Aim — Repeat the whole of the data, keeping every detail the same.

Scenes as source code
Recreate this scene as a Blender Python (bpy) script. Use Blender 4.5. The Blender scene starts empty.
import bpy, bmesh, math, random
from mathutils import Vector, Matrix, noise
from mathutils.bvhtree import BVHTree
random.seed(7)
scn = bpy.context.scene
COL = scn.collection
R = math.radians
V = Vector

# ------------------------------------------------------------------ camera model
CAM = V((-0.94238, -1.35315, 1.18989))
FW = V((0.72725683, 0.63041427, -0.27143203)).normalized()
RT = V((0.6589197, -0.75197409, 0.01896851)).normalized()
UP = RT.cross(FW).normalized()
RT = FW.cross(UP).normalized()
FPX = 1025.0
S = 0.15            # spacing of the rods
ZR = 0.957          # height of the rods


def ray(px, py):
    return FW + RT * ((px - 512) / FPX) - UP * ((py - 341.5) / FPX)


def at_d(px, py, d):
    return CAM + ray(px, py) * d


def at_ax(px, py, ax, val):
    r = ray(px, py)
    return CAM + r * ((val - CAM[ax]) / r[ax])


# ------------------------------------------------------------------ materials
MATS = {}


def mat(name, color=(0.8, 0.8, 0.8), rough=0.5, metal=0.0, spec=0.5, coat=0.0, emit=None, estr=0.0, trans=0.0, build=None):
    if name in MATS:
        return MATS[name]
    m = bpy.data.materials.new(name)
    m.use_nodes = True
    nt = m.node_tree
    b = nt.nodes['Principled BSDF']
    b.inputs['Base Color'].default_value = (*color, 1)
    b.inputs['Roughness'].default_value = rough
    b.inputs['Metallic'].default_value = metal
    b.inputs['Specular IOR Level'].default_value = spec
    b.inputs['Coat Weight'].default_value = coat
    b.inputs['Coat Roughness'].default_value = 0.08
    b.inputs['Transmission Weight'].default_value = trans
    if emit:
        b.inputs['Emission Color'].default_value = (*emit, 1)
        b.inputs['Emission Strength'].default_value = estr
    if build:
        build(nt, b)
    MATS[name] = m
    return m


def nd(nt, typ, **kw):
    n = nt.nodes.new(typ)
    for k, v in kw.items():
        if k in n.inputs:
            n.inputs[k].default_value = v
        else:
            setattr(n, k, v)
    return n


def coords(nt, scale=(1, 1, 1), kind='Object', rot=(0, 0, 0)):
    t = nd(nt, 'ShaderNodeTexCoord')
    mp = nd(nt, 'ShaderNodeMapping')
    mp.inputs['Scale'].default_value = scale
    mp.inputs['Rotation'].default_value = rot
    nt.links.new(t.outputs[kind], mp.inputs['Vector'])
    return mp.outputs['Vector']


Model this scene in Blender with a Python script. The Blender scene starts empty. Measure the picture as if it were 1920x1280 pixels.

Answer —
Recreate this scene as a Blender Python (bpy) script. Use Blender 4.5. The Blender scene starts empty.
import bpy, bmesh, math, random
from mathutils import Vector, Matrix, noise
from mathutils.bvhtree import BVHTree
random.seed(7)
scn = bpy.context.scene
COL = scn.collection
R = math.radians
V = Vector

# ------------------------------------------------------------------ camera model
CAM = V((-0.94238, -1.35315, 1.18989))
FW = V((0.72725683, 0.63041427, -0.27143203)).normalized()
RT = V((0.6589197, -0.75197409, 0.01896851)).normalized()
UP = RT.cross(FW).normalized()
RT = FW.cross(UP).normalized()
FPX = 1025.0
S = 0.15            # spacing of the rods
ZR = 0.957          # height of the rods


def ray(px, py):
    return FW + RT * ((px - 512) / FPX) - UP * ((py - 341.5) / FPX)


def at_d(px, py, d):
    return CAM + ray(px, py) * d


def at_ax(px, py, ax, val):
    r = ray(px, py)
    return CAM + r * ((val - CAM[ax]) / r[ax])


# ------------------------------------------------------------------ materials
MATS = {}


def mat(name, color=(0.8, 0.8, 0.8), rough=0.5, metal=0.0, spec=0.5, coat=0.0, emit=None, estr=0.0, trans=0.0, build=None):
    if name in MATS:
        return MATS[name]
    m = bpy.data.materials.new(name)
    m.use_nodes = True
    nt = m.node_tree
    b = nt.nodes['Principled BSDF']
    b.inputs['Base Color'].default_value = (*color, 1)
    b.inputs['Roughness'].default_value = rough
    b.inputs['Metallic'].default_value = metal
    b.inputs['Specular IOR Level'].default_value = spec
    b.inputs['Coat Weight'].default_value = coat
    b.inputs['Coat Roughness'].default_value = 0.08
    b.inputs['Transmission Weight'].default_value = trans
    if emit:
        b.inputs['Emission Color'].default_value = (*emit, 1)
        b.inputs['Emission Strength'].default_value = estr
    if build:
        build(nt, b)
    MATS[name] = m
    return m


def nd(nt, typ, **kw):
    n = nt.nodes.new(typ)
    for k, v in kw.items():
        if k in n.inputs:
            n.inputs[k].default_value = v
        else:
            setattr(n, k, v)
    return n


def coords(nt, scale=(1, 1, 1), kind='Object', rot=(0, 0, 0)):
    t = nd(nt, 'ShaderNodeTexCoord')
    mp = nd(nt, 'ShaderNodeMapping')
    mp.inputs['Scale'].default_value = scale
    mp.inputs['Rotation'].default_value = rot
    nt.links.new(t.outputs[kind], mp.inputs['Vector'])
    return mp.outputs['Vector']


Model this scene in Blender with a Python script. The Blender scene starts empty. Measure the picture as if it were 1920x1280 pixels.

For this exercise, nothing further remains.